• SOURCE EXCERPT
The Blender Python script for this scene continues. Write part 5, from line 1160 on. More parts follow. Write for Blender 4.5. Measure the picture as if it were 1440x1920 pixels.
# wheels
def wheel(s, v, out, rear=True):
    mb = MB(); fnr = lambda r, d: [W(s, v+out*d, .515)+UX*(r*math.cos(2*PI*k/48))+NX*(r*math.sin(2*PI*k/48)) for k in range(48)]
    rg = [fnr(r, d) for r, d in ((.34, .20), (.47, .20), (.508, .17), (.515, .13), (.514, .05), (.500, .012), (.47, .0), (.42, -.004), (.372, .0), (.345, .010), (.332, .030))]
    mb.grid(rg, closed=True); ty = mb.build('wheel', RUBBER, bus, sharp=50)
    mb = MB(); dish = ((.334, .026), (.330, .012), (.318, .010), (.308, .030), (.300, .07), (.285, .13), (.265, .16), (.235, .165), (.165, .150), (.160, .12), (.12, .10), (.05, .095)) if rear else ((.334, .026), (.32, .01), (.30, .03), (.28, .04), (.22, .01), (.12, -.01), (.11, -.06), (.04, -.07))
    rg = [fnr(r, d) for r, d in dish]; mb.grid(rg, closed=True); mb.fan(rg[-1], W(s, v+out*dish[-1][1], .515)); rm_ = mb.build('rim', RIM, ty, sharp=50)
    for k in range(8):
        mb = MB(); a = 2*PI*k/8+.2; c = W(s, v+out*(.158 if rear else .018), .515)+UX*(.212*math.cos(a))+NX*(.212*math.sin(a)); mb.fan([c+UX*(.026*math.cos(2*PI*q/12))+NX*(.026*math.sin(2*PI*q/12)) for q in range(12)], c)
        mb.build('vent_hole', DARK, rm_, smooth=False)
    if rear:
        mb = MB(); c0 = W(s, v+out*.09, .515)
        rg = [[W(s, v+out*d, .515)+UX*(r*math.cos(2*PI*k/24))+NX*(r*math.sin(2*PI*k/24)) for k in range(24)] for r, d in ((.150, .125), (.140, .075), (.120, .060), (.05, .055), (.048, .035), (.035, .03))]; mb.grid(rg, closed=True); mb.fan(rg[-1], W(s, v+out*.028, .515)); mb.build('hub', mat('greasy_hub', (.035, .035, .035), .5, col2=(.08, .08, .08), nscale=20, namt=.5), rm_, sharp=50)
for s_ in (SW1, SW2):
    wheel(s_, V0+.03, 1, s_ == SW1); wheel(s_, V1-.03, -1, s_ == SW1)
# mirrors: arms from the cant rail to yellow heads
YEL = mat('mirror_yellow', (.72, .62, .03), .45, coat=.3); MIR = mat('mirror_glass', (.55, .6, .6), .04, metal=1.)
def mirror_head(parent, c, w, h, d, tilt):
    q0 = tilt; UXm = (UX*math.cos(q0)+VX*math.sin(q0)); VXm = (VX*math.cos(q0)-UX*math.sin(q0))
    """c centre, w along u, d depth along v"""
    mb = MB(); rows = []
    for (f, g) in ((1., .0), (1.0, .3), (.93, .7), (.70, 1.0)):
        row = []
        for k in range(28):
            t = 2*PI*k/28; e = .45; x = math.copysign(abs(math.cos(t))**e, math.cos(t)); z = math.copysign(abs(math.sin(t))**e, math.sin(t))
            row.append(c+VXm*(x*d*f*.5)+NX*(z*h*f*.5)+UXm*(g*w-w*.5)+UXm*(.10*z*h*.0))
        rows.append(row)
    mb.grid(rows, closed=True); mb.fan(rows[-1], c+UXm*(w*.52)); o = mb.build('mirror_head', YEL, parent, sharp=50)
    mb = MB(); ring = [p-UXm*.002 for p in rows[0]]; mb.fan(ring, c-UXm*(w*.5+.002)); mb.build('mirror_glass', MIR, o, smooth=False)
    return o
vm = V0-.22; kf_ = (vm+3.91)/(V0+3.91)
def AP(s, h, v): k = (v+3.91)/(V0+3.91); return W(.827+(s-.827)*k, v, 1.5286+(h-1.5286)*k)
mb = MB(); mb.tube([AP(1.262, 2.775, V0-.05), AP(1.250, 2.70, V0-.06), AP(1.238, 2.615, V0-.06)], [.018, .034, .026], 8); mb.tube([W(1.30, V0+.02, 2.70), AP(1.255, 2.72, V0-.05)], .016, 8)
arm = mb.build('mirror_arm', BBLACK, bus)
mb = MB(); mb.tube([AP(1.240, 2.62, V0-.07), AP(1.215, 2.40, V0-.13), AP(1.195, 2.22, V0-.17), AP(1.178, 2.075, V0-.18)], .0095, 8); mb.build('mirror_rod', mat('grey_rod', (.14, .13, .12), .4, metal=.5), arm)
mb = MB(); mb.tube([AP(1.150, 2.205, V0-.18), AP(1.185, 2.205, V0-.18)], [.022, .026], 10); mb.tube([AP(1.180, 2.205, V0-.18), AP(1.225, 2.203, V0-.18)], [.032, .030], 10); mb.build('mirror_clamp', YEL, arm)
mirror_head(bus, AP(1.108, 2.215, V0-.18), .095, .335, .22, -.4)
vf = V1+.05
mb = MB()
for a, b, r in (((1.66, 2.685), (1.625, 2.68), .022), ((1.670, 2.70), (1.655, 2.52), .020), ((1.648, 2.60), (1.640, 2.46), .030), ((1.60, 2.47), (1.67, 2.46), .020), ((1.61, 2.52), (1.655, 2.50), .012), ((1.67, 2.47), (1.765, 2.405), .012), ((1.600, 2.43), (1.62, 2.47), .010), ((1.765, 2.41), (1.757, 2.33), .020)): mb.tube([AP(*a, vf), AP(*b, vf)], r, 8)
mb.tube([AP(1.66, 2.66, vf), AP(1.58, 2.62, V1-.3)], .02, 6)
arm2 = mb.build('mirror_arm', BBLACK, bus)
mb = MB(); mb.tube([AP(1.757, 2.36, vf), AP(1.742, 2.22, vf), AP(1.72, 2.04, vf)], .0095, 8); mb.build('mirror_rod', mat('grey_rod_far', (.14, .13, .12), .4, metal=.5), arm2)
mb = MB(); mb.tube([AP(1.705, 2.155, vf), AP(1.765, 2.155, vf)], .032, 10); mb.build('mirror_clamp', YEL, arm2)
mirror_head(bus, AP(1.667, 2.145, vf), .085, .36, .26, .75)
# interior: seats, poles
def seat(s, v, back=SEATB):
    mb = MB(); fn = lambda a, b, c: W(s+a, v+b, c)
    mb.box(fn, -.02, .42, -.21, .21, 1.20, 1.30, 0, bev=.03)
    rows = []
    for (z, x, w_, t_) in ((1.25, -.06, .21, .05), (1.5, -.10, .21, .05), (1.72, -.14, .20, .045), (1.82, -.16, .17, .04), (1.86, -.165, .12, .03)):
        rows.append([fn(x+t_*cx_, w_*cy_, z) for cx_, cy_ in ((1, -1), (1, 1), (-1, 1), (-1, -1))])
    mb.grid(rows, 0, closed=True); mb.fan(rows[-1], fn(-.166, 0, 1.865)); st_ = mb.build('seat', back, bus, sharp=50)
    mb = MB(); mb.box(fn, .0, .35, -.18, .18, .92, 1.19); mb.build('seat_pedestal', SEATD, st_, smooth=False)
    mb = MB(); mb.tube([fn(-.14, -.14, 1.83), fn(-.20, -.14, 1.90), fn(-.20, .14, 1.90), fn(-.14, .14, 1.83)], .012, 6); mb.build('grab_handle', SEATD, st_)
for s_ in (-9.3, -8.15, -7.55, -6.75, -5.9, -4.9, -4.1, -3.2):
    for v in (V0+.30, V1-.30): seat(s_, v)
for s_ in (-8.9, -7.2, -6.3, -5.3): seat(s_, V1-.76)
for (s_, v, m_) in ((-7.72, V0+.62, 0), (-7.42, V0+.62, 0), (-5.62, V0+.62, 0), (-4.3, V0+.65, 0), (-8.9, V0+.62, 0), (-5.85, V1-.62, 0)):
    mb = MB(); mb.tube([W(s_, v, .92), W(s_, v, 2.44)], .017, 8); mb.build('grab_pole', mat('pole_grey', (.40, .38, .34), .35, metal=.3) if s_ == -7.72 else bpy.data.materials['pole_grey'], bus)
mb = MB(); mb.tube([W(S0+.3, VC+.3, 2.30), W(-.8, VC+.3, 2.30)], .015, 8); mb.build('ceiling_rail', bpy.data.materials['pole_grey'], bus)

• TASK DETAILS
Count how many lines in the data contain the word "from", giving the number without comment.

• FULL OUTPUT
2